Fire officials initially responded to reports of a vessel fire. When crews arrived, they found no fire — just a boat already mostly underwater, people scrambling, and exhaust still pouring from the motor as fuel leaked into the bay. "Some people were in the water. Some people were on the boat. Some people were just falling into the water," San Francisco Fire Chief Dean Crispen told reporters.

The vessel has since sunk 120 feet to the bottom of the bay.

There is confusion over basic facts that should be straightforward. The San Francisco Chronicle reported 20 people aboard and three missing, while the New York Times, the Guardian, and ABC7 Bay Area reported 19 aboard and two missing. The Chronicle identified the vessel as the Volare, a 49-foot cabin cruiser documented out of Stockton; other outlets, including the Times and the Guardian, described it as a "pontoon pleasure boat." The passengers were reportedly family and friends who had gathered for a memorial, departing from the St. Francis Yacht Club in the city's Marina district.

Eleven boats, helicopters, and divers searched through the night. "We are going to continue for hours to make sure we find these two missing people, if possible," Crispen said. Mayor Daniel Lurie called it an "all-hands-on-deck search and hopefully rescue," praising first responders as "heroic."
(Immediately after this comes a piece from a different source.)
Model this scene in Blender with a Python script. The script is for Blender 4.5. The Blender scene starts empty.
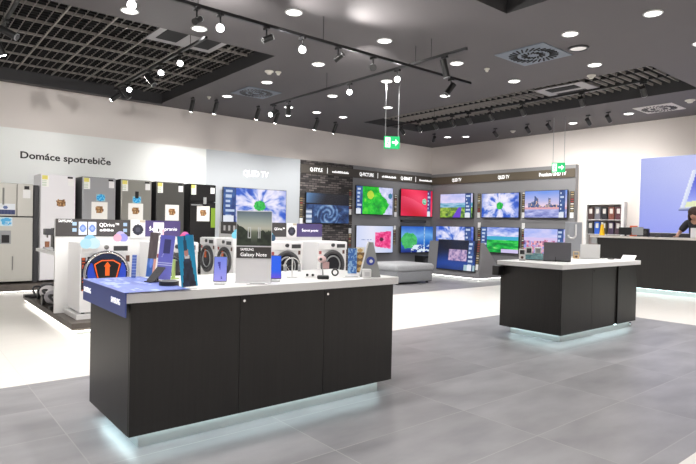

The cause remains under investigation. White caps and rough seas were reported in the area. No one has yet answered why a boatload of people in San Francisco Bay — the same waters that swallowed this vessel in minutes — was apparently operating without basic life-jacket compliance, or whether any safety inspection ever touched this craft.

The question that lingers isn't just what sank the Volare. It's who in this city is minding the store while working people pay the price.